Penangguhan atau penundaan pelaksanaan qadha' puasa Ramadhan
sampai tiba Ramadhan berikutnya –tanpa halangan yang sah–, maka hukumnya haram
dan berdosa. Sedangkan jika penangguhan tersebut diakibatkan lantaran udzur
yang selalu menghalanginya, maka tidaklah berdosa.
Adapun orang yang meninggal dunia sebelum memenuhi kewajiban
qadha' puasa Ramadhan, sama artinya dengan mempunyai tunggakan hutang kepada
Allah SWT. Oleh sebab itu, pihak keluarga wajib memenuhinya.

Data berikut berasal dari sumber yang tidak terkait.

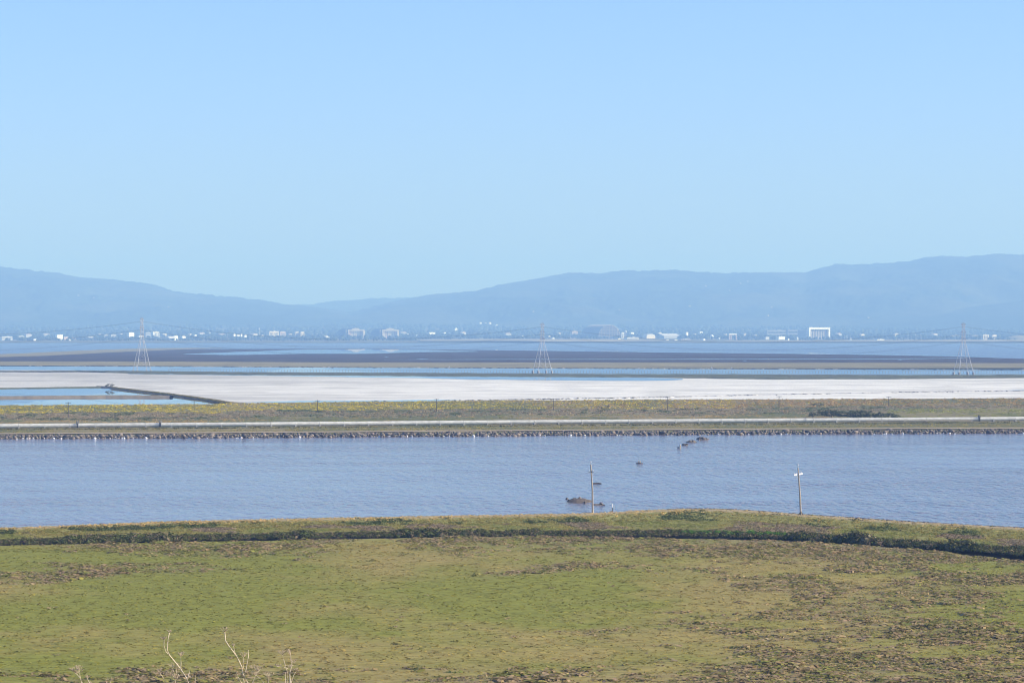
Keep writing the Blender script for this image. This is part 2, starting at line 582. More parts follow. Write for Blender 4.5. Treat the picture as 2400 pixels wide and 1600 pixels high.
# tan cordgrass strip behind the channel
S_TOP = pl([(0, 846.5), (400, 847), (800, 849), (1200, 849.3), (1800, 849.6), (2400, 850.6)])
C_TOP = pl([(0, 856.5), (400, 858), (800, 860.5), (1200, 862), (1800, 864), (2400, 866)])
C_BOT = pl([(0, 869), (200, 868), (400, 869.5), (600, 872), (800, 872.6), (1200, 875), (1500, 876), (1800, 876.8), (2100, 878), (2400, 878)])
loft('cordgrass_marsh', [(S_TOP, 0.1), (lambda x: S_TOP(x) + 0.6, 0.7), (lambda x: C_TOP(x) - 1.8, 0.7), (C_TOP, -0.1)], M_marshfar, n=500, sub=3, noise=0.25, nscale=0.01)
loft('channel_water', [(lambda x: C_TOP(x) - 2, 0.0), (lambda x: C_BOT(x) + 6, 0.0)], W_calm, n=60)
# levee between the channel and the salt pond
L_NEAR = pl([(0, 871), (200, 871.6), (300, 875), (400, 876.2), (800, 880), (1200, 882.6), (1500, 884), (1590, 886.5), (1800, 889.8), (2100, 889), (2400, 886)])
wC = wob(C_BOT, 0.05, 1.2, 8)
loft('salt_levee', [(wC, 1.0, 10, -0.3), (wC, 1.0, 0, 1.0), (lambda x: wC(x) + (L_NEAR(x) - C_BOT(x)) * 0.6, 0.75), (L_NEAR, 0.0, 0, -0.2)], M_leveegreen, n=900, sub=3, noise=0.3, nscale=0.08)
# salt pond
V_TOP = pl([(0, 950), (250, 948), (500, 947), (540, 944), (600, 944.6), (900, 941), (1200, 938), (1500, 936.5), (1800, 935.3), (2200, 934), (2400, 933)])


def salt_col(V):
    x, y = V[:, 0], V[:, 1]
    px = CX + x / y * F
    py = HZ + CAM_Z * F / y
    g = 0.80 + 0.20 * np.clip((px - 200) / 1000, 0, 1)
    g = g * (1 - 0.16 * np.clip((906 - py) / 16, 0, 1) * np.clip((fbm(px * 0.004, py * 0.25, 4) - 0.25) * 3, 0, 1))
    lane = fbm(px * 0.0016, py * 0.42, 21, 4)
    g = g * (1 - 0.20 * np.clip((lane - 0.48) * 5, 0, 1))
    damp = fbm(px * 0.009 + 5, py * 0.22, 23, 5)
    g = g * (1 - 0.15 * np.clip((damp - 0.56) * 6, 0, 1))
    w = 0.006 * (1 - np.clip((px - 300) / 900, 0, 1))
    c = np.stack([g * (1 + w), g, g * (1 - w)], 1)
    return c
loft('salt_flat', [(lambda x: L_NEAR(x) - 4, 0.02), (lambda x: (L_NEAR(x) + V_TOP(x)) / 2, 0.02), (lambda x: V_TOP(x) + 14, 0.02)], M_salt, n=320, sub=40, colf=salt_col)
pool2('brine_water', [(300, 875), (800, 879.6), (1200, 882.2), (1500, 883.6), (1600, 886.8)], [(300, 876), (600, 880), (800, 883), (1000, 886.5), (1200, 890), (1450, 892), (1560, 891.5), (1600, 889.4)], 300, 1600, 0.10, W_calm, 1.6, 500)
pool2('brine_edge_water', [(560, 943), (700, 938.6), (820, 938.5), (1000, 936.6), (1080, 935.8)], [(560, 943.2), (700, 943.2), (820, 941.5), (1000, 939.8), (1080, 936.2)], 560, 1080, 0.10, W_calm, 1.2, 200, 4)
pool2('brine_corner_water', [(2345, 914.8), (2480, 911)], [(2345, 916), (2480, 915.5)], 2345, 2480, 0.10, W_calm, 0.4, 30, 6)
BERM = pl([(1100, 937.5), (1200, 935.6), (1500, 930.8), (1800, 924.4), (2100, 919), (2345, 915.4), (2500, 913)])
loft('salt_berm', [(lambda x: BERM(x) - 1.0, 0.0), (wob(BERM, 0.09, 0.9, 4), 0.32), (lambda x: BERM(x) + 1.2, 0.0)], mat('crusted_berm', (0.40, 0.39, 0.37), 0.95, 0.05, noise=((0.08, 0.08, 0.1), 0.5, 6)), 1090, 2900, 700, 2, 0.18, 0.12)

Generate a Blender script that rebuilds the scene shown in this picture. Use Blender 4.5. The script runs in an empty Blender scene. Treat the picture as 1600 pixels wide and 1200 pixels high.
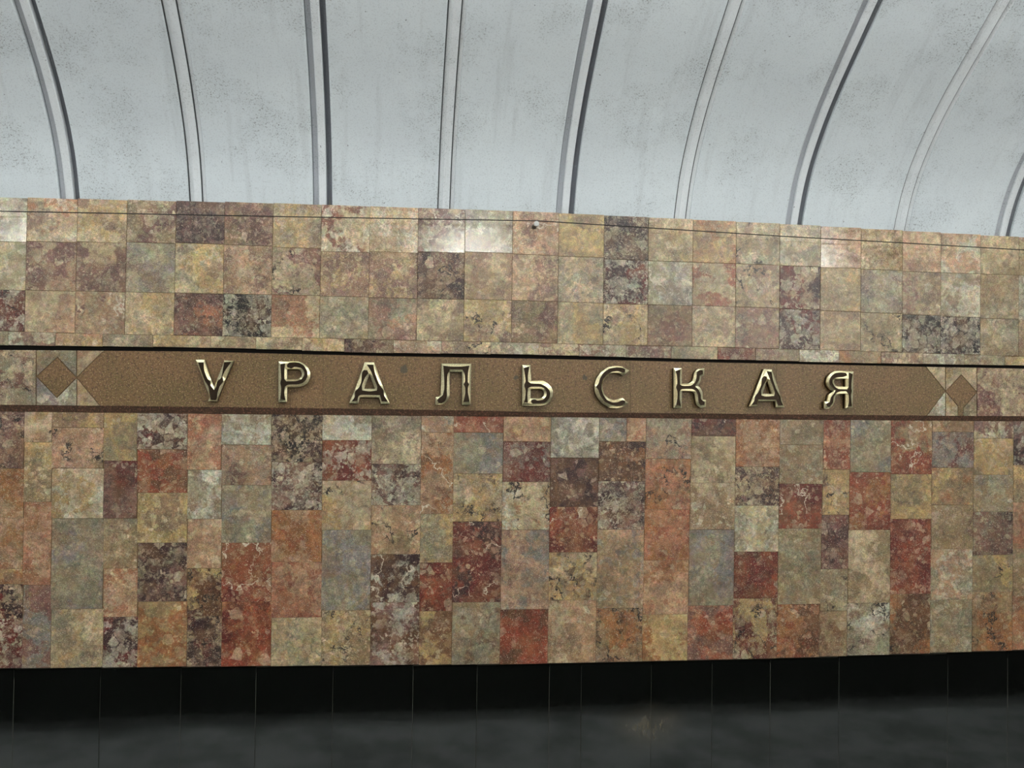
import bpy, bmesh, math, random
from mathutils import Vector, Matrix
from mathutils.geometry import tessellate_polygon
random.seed(7)
S = bpy.context.scene
COL = S.collection

# ------------------------------------------------------------------ camera
EYE = 1.6            # eye height above the platform
DIST = 5.9           # camera to wall
FPX, YAW, PITCH, ROLL = 1507.4, 0.1242, 0.0206, 0.0137
def cam_axes():
    cy, sy, cp, sp = math.cos(YAW), math.sin(YAW), math.cos(PITCH), math.sin(PITCH)
    f = Vector((sy*cp, cy*cp, sp)); r = Vector((cy, -sy, 0)); u = r.cross(f)
    cr, sr = math.cos(ROLL), math.sin(ROLL)
    return cr*r+sr*u, -sr*r+cr*u, f
CR, CU, CF = cam_axes()
CAM = Vector((0, -DIST, EYE))
cd = bpy.data.cameras.new('camera'); cam = bpy.data.objects.new('camera', cd); COL.objects.link(cam)
cd.sensor_width = 36; cd.lens = 36*FPX/1600; cd.clip_start = .05; cd.clip_end = 100
M = Matrix((CR, CU, -CF)).transposed().to_4x4(); M.translation = CAM
cam.matrix_world = M
S.camera = cam
def at(x, y, plane=0.0):
    """point of the wall plane y=plane that the photograph shows at pixel x, y"""
    d = CF + CR*((x-800)/FPX) + CU*((600-y)/FPX)
    t = (plane-CAM.y)/d.y
    return CAM + d*t

# ------------------------------------------------------------------ light
S.view_settings.view_transform = 'Standard'; S.view_settings.look = 'None'
S.view_settings.gamma = 1; S.view_settings.use_curve_mapping = False
S.view_settings.exposure = 0.0
W = bpy.data.worlds.new('world'); S.world = W; W.use_nodes = True
W.node_tree.nodes['Background'].inputs[0].default_value = (.93, .97, 1, 1)
W.node_tree.nodes['Background'].inputs[1].default_value = .34
LAMPS = [(-6.9, -14.0, 4.45), (1.6, -14.0, 4.45), (8.4, -14.0, 4.45)]
LAMP_W = [300, 340, 1000]
for (lx, ly, lz), lw in zip(LAMPS, LAMP_W):
    l = bpy.data.lights.new('hall_lamp', 'POINT'); l.energy = lw; l.shadow_soft_size = .2
    l.color = (1, .97, .90)
    o = bpy.data.objects.new('hall_lamp_light', l); o.location = (lx, ly, lz); COL.objects.link(o)

# unseen area lights added above the platform edge to brighten the vault
for lx in (-4.6, -1.4, 1.8, 5.0):
    l = bpy.data.lights.new('vault_fill', 'AREA'); l.shape = 'RECTANGLE'; l.size = 3.0; l.size_y = .14; l.energy = 225
    l.color = (.95, .98, 1)
    o = bpy.data.objects.new('vault_fill_light', l); COL.objects.link(o); o.location = (lx, -4.6, 4.75)
    o.rotation_euler = Vector((0, -.50, -.86)).to_track_quat('Z', 'Y').to_euler()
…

Hutang puasa Ramadhan tersebut bagi orang yang meninggaldapat
diganti dengan fidyah, yaitu memberi makan sebesar 0,6 kg bahan makanan pokok
kepada seorang miskin untuk tiap-tiap hari puasa yang telah ditinggalkannya.
Sabda Rasulullah SAW:
مَن
مَاتَ وَعَلَيْهِ صِيُامْ أُطْعِمَ عَنْهُ مَكَانَ يَوْمٍ مِسْكِيْنٌ
"Siapa saja meninggal dunia
dan mempunyai kewajiban puasa, maka dapat digantikan dengan memberi makan
kepada seorang miskin pada tiap hari yang ditinggalkannya." (HR
Tirmidzi, dari Ibnu 'Umar)
Ada juga pendapat kedua
yang menyatakan bahwa; jika orang yang memiliki kewajiban qadha' puasa
meninggal dunia, maka pihak keluarganya wajib melaksanakan qadha' puasa
tersebut, sebagai gantinya. Dan tidak boleh dengan fidyah. Sedangkan dalam
prakteknya, pelaksanaan qadha' puasa tersebut, boleh dilakukan oleh orang lain,
dengan seizin atau atas perintah keluarganya.
Sabda Rasulullah SAW:
مَنْ
مَاتَ وَ عَلَيْهِ صِيَامٌ صَامَ عَنْهُ وَلِيُّهُ
"Siapa saja meninggal dunia
dan mempunyai kewajiban qadha puasa, maka walinya (keluarganya) berpuasa
menggantikannya." (HR. Bukhari dan Muslim, dari Aisyah)
Pendapat kedua ini, kami kira lebih kuat lantaran hadits yang
mendasarinya shahih. Sementara pendapat pertama dinilai lemah karena hadits
yang mendasarinya marfu', gharib atau mauquf, dan tidak bisa dijadikan lancasan hukum.